Spokesperson for Finance

18 January 2013 MEDIA STATEMENT
Deflation shows need to reform Reserve Bank’s tunnel vision mandate

Prices dropped in the last three months of the year while the housing market took off and the dollar remained stubbornly high, showing the need for monetary policy reform, says Labour’s Finance spokesperson David Parker.

“Deflation in the last quarter shows inflation is no longer the main problem. The high exchange rate that is crippling exporters and costing jobs is.

“Meanwhile the housing market is taking off again, meaning the Reserve Bank is likely to keep interest rates high compared to other countries, which keeps the dollar high.

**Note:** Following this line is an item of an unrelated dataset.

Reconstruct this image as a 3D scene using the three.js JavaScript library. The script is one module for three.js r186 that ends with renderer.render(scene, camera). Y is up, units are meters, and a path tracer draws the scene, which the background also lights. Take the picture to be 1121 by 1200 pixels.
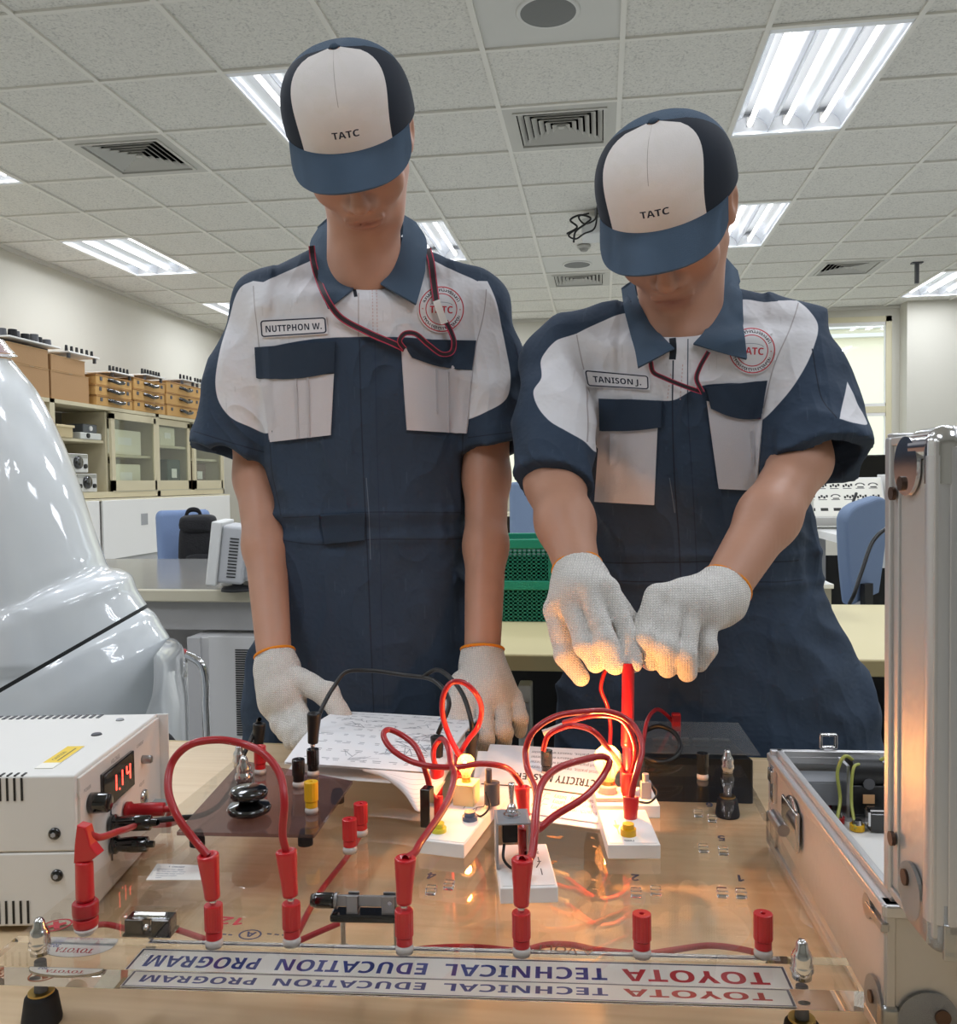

“Our monetary policy has passed its use-by date. The Reserve Bank has a tunnel vision mandate that requires it to primarily consider the prospect of increasing inflation. This pushes other big issues - our overvalued and damaging exchange rate – down the priority queue

“This is despite unemployment at 13-year highs, a stagnating economy and a $10 billion external deficit, which is worse than every developed country bar Greece.

“National’s economy isn’t working for ordinary New Zealanders. Manufacturing outside primary industries is in trouble and jobs are being cut every week. It’s the high dollar that’s causing this, not inflation. We need to remove the tunnel vision mandate and give the Reserve Bank a 20/20 perspective for the economy.

“Labour has long argued that the Reserve Bank must be able to look beyond inflation and give equal weight to other important issues such as the exchange rate and jobs. That would help our exporters and manufacturers and allow them to create good jobs that pay a decent wage,” says David Parker.